▶ **INSTRUCTIONS TO FOLLOW**
Copy each line exactly. Drop every picture.

━━━━━━━━━━━━━━━━

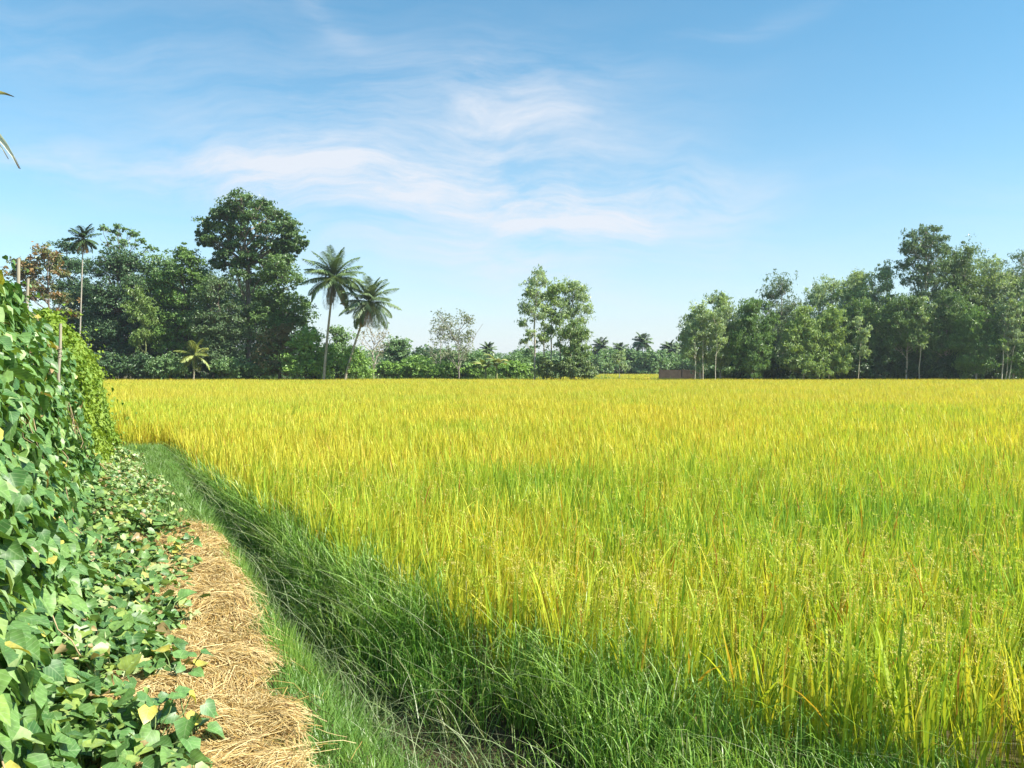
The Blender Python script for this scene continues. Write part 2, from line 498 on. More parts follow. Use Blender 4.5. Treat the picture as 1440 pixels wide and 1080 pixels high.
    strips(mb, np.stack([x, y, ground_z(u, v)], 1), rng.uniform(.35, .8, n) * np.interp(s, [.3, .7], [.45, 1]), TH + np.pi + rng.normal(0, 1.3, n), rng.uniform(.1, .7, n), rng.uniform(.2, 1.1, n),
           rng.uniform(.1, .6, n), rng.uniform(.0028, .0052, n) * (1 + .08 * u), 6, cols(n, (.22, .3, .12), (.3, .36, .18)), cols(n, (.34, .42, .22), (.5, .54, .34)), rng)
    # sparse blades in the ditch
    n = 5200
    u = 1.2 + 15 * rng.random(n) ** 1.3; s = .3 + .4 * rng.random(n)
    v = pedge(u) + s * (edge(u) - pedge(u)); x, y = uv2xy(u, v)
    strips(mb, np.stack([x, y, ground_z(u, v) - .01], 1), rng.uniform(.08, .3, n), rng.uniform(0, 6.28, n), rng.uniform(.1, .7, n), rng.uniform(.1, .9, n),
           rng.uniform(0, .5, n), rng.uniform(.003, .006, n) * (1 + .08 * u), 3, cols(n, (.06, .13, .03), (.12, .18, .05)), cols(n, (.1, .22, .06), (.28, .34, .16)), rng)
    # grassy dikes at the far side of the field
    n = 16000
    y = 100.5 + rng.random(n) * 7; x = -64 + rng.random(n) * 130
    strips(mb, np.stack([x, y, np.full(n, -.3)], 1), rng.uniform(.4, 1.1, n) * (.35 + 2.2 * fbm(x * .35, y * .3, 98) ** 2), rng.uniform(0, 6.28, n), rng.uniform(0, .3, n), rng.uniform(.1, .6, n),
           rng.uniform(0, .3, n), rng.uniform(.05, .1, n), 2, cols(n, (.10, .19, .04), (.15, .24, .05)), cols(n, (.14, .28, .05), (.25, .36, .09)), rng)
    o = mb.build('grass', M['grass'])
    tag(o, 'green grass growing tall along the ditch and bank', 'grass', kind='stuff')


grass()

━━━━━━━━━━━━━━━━

▶ **FINISHED EXERCISE**
The Blender Python script for this scene continues. Write part 2, from line 498 on. More parts follow. Use Blender 4.5. Treat the picture as 1440 pixels wide and 1080 pixels high.
    strips(mb, np.stack([x, y, ground_z(u, v)], 1), rng.uniform(.35, .8, n) * np.interp(s, [.3, .7], [.45, 1]), TH + np.pi + rng.normal(0, 1.3, n), rng.uniform(.1, .7, n), rng.uniform(.2, 1.1, n),
           rng.uniform(.1, .6, n), rng.uniform(.0028, .0052, n) * (1 + .08 * u), 6, cols(n, (.22, .3, .12), (.3, .36, .18)), cols(n, (.34, .42, .22), (.5, .54, .34)), rng)
    # sparse blades in the ditch
    n = 5200
    u = 1.2 + 15 * rng.random(n) ** 1.3; s = .3 + .4 * rng.random(n)
    v = pedge(u) + s * (edge(u) - pedge(u)); x, y = uv2xy(u, v)
    strips(mb, np.stack([x, y, ground_z(u, v) - .01], 1), rng.uniform(.08, .3, n), rng.uniform(0, 6.28, n), rng.uniform(.1, .7, n), rng.uniform(.1, .9, n),
           rng.uniform(0, .5, n), rng.uniform(.003, .006, n) * (1 + .08 * u), 3, cols(n, (.06, .13, .03), (.12, .18, .05)), cols(n, (.1, .22, .06), (.28, .34, .16)), rng)
    # grassy dikes at the far side of the field
    n = 16000
    y = 100.5 + rng.random(n) * 7; x = -64 + rng.random(n) * 130
    strips(mb, np.stack([x, y, np.full(n, -.3)], 1), rng.uniform(.4, 1.1, n) * (.35 + 2.2 * fbm(x * .35, y * .3, 98) ** 2), rng.uniform(0, 6.28, n), rng.uniform(0, .3, n), rng.uniform(.1, .6, n),
           rng.uniform(0, .3, n), rng.uniform(.05, .1, n), 2, cols(n, (.10, .19, .04), (.15, .24, .05)), cols(n, (.14, .28, .05), (.25, .36, .09)), rng)
    o = mb.build('grass', M['grass'])
    tag(o, 'green grass growing tall along the ditch and bank', 'grass', kind='stuff')


grass()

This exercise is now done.